Interactive allocation

# use an already-created container
salloc -p cpu --container-name=ubuntu

# pull, create and start in one step (container is created under ~/.local/share/enroot/)
salloc -p cpu --container-image=ubuntu:24.04 --container-name=ubuntu
salloc -p cpu --container-image="quay.io#rockylinux/rockylinux:9" --container-name=rocky
salloc -p l40s --gres=gpu:1 --container-image="nvcr.io#nvidia/pytorch:24.01-py3" --container-name=pytorch

# start with a specific working directory inside the container
# $(ws_find enroot) is evaluated on the login node before the job starts
salloc -p cpu --container-name=ubuntu --container-workdir=$(ws_find enroot)

Batch job

#!/bin/bash
#SBATCH -p cpu
#SBATCH --container-name=ubuntu

python3 /work/classic/myWs/train.py

Useful Pyxis options

All options are listed in srun --help under Options provided by plugins.

Option Effect
--container-name=NAME Use existing enroot container (omit the pyxis_ prefix)
--container-image=IMAGE Pull image from registry and create container on the fly
--container-mount-home Mount $HOME into container (already in defaults, but explicit flag also works)
--container-mounts=SRC:DST[,…] Bind-mount additional paths
--container-writable Make the container overlay writable
--container-remap-root Become root inside the container (no real root on host)
--container-workdir=PATH Set the working directory inside the container

GPU access

GPU passthrough is automatic — no extra flags are needed. Enroot/Pyxis detect the allocated GPUs via Slurm's GRES mechanism and make them available inside the container.

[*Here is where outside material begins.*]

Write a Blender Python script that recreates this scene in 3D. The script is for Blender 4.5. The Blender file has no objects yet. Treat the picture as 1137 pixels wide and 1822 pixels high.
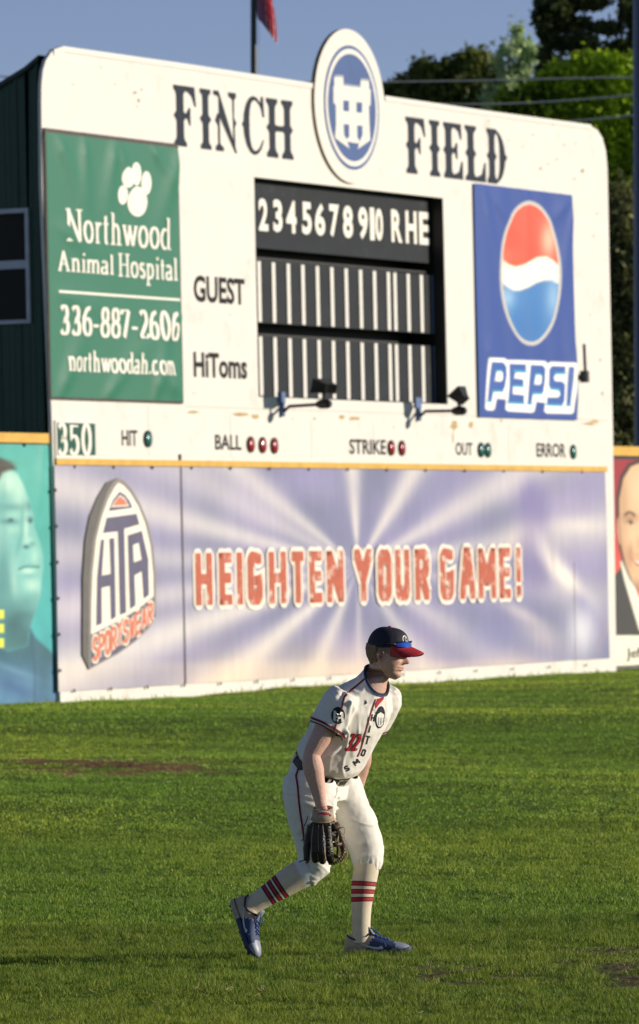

salloc -p l40s --gres=gpu:1 --container-name=pytorch
# nvidia-smi works inside the container out of the box

Tips

  • Install extra packages interactively with enroot start --root --rw before submitting batch jobs.
  • Use --container-writable in batch jobs only if your script modifies the container filesystem; otherwise the default overlay is discarded after the job anyway.
  • Store large datasets in workspaces (/work), not in $HOME, to avoid filling your home quota with data files.